Rivet nuts (like rivets) can very easily be integrated into production. Sutz continues: “For more than 20 years now, Bollhoff has been pushing to set Rivnuts using force and not stroke, which is the historical way. Stroke means you anticipate a certain distance, and you ask your tool to repeat this distance. Force is that you target a certain force, and as soon as that force is achieved, [it] starts unscrewing.”

On the plus side, pull-to-force offers the potential to achieve production conformity. He adds: “We can measure many production parameters before or during setting to validate conformity of the setting. That’s different to a welding nut, for which the only way to make really sure is to do a destructive test.”

Compared to a weld nut, rivet nut installations pose fewer hazards to workers: there are no fumes, bright light or heat hazards to workers that must be mitigated by PPE. While welding is a skilled task, setting a rivet nut is a simple mechanical process.

Richard Avery, sales and marketing director of metal fastening equipment distributor Zygology observes: “Rivet nuts are great for a jobbing subcontractor that doesn’t know what work is coming in next. You can give it to any operator to use. You can set up people walking in off the street and they will do a satisfactory job. Low-volume work, or large applications where getting that material under the press is difficult, are applications where rivet nuts come into their own.”

The process reliability is what makes rivet nuts stand out from clinch/press nuts (see box), where it can be more difficult to distinguish between a good setting and a bad setting, according to Sutz. The latter are also mechanically cold-formed, but use a press rather than a gun, which means they need access to both sides of a panel.
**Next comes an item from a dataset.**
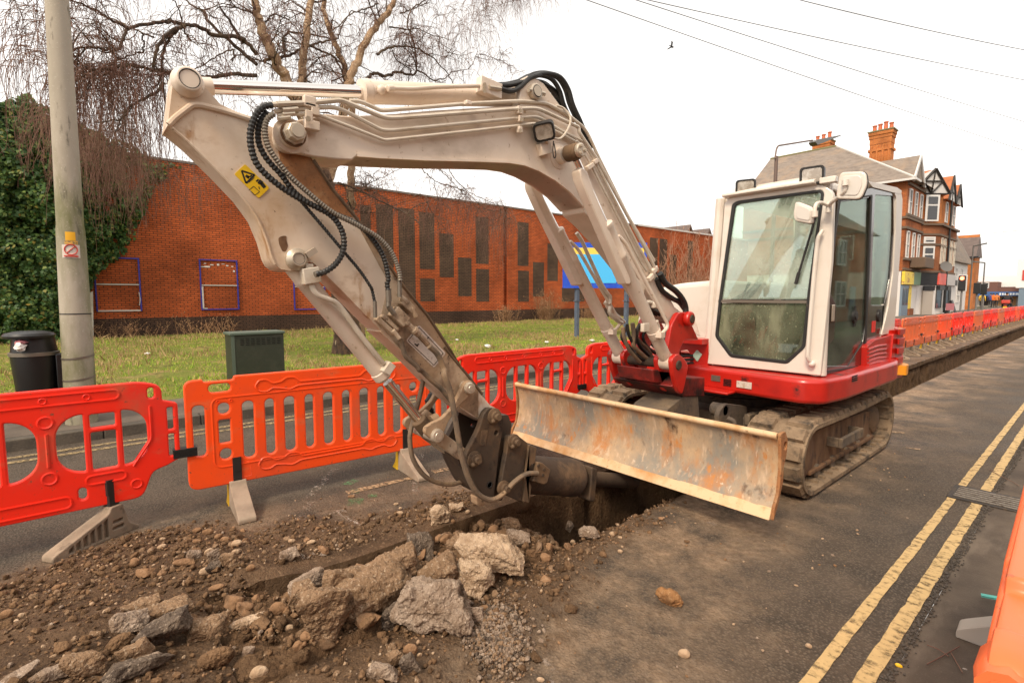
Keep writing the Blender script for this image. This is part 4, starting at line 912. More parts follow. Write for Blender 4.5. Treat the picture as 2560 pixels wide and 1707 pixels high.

AUTOMOTIVE USES

Rivet nuts are popular for body-in-white and chassis automotive uses; Sutz estimates there are an average of 50 in any passenger car (as a ratio of cars sold to the number of Bollhoff rivet nuts, in the same period). Uses include for example on the dashboard, in the tailgate, roof bars and in wheel arches. The latter is a tricky example of a multi-material joint (aluminium and steel) that could lead to galvanic corrosion, if the fasteners hadn’t been specifically designed to feature an oversized plastic edge ensuring no metal-to-metal contact.

The M6 size of Rivnut is Bollhoff’s biggest seller, and comes in two thicknesses: 0.5-3mm covers most automotive applications. Other industrial uses are catered for 3-5mm depths which feature a larger root branch, chamfer and deformation zone.

Scell-it offers rivnuts in sizes from M3-M12 in flanged or reduced-head styles, as well as pneumatic and battery-powered setting tools. New from the company is the E008 battery-powered tool.

Rivet nuts are measured by among other things their grip range; first grip is 0.5-3mm, and second grip is 3-6mm for Gesipa. Booth points out that this dimension is vital to its performance: “If you use a rivet not out of its grip range, and if it’s if the grip range is too small, then the rivet the rivet nut has got to deform more than what it should do, so there’s more material trying to clamp that application part and you could end up with a loose joint.

“Obviously, if you go the opposite way and your material’s too thick on the set side, there’s not enough material to fold around your application. So you wouldn’t get a realistic footprint on the rear. And the consequence is rivet nut could pull out of the hole.” Materials used include stainless steel, low carbon steel, 5052 aluminium and monel nickel copper alloy.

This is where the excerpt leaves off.